The main opposition group, the farmers, campaigned against the plan saying that the restrictions will disturb the balance between protection and profit, and eventually threaten food security. There are rules already in place to preserve natural ecosystems that they follow while carrying out their economic activities, they argued. 

The other strong voice of dismissal came from the energy lobby that said these stringent laws will act as hurdles in Switzerland’s path towards renewable energy.

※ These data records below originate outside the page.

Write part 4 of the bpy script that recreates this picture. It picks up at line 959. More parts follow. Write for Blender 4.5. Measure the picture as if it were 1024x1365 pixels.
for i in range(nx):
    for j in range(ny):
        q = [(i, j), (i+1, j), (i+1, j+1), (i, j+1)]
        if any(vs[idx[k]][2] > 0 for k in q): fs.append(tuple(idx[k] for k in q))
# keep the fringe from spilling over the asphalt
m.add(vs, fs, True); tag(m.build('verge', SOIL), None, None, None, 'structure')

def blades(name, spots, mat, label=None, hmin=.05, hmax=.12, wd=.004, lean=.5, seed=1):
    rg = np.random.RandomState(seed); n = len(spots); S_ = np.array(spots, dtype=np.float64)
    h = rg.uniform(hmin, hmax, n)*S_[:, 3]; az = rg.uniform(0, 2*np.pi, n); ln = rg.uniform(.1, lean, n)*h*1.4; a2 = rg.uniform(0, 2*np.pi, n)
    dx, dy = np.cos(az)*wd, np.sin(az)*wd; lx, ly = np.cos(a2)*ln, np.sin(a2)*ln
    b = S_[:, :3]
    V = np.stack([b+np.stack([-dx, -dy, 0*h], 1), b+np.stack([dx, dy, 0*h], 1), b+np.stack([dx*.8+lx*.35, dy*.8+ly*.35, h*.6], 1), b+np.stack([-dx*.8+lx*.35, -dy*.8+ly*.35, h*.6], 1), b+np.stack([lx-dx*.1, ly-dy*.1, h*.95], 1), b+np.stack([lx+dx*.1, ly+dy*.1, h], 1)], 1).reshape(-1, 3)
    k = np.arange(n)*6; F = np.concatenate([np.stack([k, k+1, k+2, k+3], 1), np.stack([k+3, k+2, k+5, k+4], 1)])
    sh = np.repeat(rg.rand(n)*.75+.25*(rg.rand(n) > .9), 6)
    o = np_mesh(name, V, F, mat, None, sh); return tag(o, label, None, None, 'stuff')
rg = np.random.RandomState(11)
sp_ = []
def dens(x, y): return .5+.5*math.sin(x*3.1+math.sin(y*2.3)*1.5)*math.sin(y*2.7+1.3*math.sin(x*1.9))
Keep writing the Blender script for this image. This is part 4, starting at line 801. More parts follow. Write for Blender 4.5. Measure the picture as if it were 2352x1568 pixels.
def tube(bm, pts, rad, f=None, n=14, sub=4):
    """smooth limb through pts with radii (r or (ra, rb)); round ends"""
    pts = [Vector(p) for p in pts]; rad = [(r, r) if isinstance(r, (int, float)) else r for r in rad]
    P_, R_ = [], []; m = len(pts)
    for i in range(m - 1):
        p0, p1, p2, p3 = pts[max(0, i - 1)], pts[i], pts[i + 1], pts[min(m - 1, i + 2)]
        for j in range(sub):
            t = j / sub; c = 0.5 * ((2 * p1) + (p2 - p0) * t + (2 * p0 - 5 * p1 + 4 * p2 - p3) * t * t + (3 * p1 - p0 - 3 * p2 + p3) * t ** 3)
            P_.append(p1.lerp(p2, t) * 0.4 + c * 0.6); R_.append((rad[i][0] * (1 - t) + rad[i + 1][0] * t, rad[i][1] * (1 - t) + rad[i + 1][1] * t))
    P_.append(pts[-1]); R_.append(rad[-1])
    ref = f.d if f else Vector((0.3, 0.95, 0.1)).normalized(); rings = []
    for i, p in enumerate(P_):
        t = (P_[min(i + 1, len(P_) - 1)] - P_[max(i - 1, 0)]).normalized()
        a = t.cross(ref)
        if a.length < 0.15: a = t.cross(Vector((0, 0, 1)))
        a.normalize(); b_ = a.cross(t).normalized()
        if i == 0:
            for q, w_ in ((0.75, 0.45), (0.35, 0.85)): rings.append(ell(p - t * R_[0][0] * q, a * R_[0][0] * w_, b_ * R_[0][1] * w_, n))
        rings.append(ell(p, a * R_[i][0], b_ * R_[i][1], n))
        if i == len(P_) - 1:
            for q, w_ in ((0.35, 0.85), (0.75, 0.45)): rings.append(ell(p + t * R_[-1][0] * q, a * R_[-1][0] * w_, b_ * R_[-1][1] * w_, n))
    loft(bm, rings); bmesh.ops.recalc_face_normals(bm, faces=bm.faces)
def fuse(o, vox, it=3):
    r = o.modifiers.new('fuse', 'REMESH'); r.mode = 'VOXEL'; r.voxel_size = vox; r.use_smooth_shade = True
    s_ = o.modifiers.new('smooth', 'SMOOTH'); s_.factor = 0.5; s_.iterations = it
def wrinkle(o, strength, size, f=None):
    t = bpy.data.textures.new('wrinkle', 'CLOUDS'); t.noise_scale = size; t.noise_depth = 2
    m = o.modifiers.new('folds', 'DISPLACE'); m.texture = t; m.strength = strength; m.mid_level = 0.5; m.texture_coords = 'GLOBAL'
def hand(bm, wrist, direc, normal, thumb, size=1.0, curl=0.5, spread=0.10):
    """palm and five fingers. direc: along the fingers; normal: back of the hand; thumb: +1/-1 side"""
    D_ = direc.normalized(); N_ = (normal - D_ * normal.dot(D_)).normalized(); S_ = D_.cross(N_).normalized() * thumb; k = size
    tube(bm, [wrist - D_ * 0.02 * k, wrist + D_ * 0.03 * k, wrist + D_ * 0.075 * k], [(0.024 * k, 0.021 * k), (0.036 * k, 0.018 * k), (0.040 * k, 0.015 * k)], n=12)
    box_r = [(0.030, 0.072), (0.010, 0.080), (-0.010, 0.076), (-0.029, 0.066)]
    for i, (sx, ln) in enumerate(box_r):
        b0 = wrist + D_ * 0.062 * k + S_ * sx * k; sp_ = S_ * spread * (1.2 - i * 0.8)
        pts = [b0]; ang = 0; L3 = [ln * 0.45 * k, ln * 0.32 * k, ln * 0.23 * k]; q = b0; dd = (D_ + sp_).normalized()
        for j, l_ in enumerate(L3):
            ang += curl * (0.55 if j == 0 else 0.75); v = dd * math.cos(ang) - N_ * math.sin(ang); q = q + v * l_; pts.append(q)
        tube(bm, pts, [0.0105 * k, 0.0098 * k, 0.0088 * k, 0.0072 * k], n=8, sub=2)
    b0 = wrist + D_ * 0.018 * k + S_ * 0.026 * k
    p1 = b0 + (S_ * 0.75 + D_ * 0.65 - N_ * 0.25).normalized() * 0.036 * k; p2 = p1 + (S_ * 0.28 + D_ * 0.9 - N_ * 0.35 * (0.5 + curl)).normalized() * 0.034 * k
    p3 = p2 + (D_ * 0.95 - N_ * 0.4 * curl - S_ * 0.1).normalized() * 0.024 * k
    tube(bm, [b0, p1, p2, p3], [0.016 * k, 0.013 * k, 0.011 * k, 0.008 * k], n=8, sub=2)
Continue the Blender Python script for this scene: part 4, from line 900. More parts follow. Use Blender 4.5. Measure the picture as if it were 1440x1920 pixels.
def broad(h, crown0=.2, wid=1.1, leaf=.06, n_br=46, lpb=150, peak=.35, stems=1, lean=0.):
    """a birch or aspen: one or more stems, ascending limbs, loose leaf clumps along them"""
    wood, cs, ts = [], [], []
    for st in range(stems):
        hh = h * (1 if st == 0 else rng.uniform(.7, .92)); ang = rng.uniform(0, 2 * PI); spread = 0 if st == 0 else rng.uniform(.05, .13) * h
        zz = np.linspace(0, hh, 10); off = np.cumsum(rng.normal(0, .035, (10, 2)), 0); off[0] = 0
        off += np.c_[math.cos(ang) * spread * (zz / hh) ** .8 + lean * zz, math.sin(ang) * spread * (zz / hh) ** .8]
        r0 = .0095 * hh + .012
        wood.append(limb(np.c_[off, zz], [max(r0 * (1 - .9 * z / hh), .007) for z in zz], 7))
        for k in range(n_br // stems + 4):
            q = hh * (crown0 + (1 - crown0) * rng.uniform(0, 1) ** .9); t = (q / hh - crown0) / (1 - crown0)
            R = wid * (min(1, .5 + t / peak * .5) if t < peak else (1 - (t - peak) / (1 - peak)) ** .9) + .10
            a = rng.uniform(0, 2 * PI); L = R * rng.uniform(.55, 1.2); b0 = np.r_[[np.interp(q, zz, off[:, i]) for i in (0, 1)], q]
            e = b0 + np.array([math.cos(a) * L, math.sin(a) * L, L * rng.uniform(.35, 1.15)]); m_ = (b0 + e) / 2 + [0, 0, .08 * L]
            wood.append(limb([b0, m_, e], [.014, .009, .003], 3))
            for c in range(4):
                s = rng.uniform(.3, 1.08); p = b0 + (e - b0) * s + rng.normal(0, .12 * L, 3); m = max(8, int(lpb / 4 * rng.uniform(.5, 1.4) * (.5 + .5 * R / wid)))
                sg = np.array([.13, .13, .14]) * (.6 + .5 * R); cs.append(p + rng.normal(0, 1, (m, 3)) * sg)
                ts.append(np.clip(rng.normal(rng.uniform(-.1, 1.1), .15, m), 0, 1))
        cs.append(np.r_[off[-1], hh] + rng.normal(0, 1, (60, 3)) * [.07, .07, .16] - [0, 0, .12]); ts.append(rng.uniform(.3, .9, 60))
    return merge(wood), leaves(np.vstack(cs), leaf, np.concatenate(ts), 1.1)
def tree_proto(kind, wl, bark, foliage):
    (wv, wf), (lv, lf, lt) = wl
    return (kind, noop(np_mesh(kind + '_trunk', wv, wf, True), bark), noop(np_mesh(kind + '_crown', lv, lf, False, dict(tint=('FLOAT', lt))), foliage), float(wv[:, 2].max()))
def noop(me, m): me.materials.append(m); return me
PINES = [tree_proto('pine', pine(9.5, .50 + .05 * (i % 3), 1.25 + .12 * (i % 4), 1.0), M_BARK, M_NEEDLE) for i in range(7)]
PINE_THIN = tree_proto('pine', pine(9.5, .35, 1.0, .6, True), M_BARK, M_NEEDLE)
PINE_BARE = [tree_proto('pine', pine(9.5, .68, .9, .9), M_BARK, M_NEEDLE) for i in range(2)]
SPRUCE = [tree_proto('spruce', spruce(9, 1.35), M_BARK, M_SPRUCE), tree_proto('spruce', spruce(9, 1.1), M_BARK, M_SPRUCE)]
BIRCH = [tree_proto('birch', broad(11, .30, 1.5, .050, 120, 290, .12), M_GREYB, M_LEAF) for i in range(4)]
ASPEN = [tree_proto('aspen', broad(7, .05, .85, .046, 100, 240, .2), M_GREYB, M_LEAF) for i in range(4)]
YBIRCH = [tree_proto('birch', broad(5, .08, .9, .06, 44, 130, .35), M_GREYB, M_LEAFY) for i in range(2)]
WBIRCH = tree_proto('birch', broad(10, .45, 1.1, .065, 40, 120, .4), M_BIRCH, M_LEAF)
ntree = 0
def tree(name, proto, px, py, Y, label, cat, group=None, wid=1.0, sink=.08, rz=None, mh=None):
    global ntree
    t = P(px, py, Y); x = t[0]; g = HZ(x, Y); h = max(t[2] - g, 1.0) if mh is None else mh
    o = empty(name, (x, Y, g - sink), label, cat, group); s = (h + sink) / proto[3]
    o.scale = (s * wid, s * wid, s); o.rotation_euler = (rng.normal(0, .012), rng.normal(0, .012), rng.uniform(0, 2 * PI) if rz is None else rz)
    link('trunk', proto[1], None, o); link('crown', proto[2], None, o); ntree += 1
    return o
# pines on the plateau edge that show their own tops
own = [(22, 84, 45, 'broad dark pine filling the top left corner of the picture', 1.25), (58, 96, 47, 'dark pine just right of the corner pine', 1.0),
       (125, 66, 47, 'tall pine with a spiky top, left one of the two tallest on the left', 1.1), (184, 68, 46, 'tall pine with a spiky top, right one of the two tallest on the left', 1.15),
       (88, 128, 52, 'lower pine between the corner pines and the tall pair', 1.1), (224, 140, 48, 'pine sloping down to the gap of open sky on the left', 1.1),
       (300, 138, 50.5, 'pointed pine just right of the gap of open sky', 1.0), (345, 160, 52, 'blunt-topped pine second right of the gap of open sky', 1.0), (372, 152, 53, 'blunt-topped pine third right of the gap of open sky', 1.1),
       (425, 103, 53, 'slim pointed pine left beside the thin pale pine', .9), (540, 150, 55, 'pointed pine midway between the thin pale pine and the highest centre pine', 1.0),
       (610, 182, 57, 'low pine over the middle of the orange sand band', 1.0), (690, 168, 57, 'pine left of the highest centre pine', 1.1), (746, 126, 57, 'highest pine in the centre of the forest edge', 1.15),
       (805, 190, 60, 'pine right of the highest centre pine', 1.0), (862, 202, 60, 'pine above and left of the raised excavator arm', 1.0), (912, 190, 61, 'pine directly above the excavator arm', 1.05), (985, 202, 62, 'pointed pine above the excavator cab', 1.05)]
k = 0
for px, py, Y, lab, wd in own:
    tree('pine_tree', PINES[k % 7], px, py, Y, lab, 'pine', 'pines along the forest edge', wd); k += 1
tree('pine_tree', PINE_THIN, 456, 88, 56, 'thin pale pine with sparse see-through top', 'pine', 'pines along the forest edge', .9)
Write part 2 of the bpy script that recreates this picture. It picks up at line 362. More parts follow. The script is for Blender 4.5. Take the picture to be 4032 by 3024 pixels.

The ‘too extreme’ plan will not succeed and eventually backfire, the business groups maintained. 

Half of all natural environments and a third of natural spaces threatened in Switzerland, according to the country's Federal Office for the Environment.

“Over the course of the campaign, supporters of the initiative were simply unable to dispel these fears,” according to Swiss public television, SRF.

The Farmers’ Union’s campaign overpowered that of the heritage conservationists favouring the plan, for one salient reason, Urs Bieri, political scientist at the gfs.bern research institute, told the news portal Swissinfo.ch. While the problem of ecological degradation was widely understood, he said, the particular solutions laid down in the rejected text failed to unify a large cross-section of the voters because of its impact on agriculture.

The results also made clear that there is a wide perception gap between people in rural Switzerland and those living in cities when it comes to biodiversity conservation. “The text was rejected by a majority of cantons, with high “no” proportions in rural regions such as Valais (73.9 per cent), Appenzell Inner-Rhodes (74.6 per cent), Nidwalden (75.8 per cent) and Schwyz (76.6 per cent). Voters in cantons Geneva (51.2 per cent) and Basel City (57.7 per cent) and several cities, including Lausanne (60 per cent) and Lucerne (53 per cent), said “yes”,” read a Swissinfo.ch report. 

This gap between the urban “yes” and rural “no” has the ability to upturn any ecological initiative that is limited to the left-green camp, Bieri noted in his analysis for the Swiss news portal. Such referendums “must make an impact in the political centre or even to the right”, he added. 

The results are part of a trend, the expert noted, that defined the ecological legislation landscape since 2012, when the Second Homes initiative won the public mandate – the last such referendum to do so. In that, a majority of the voters agreed to go ahead with a plan to  limit the construction of second homes in Swiss communes.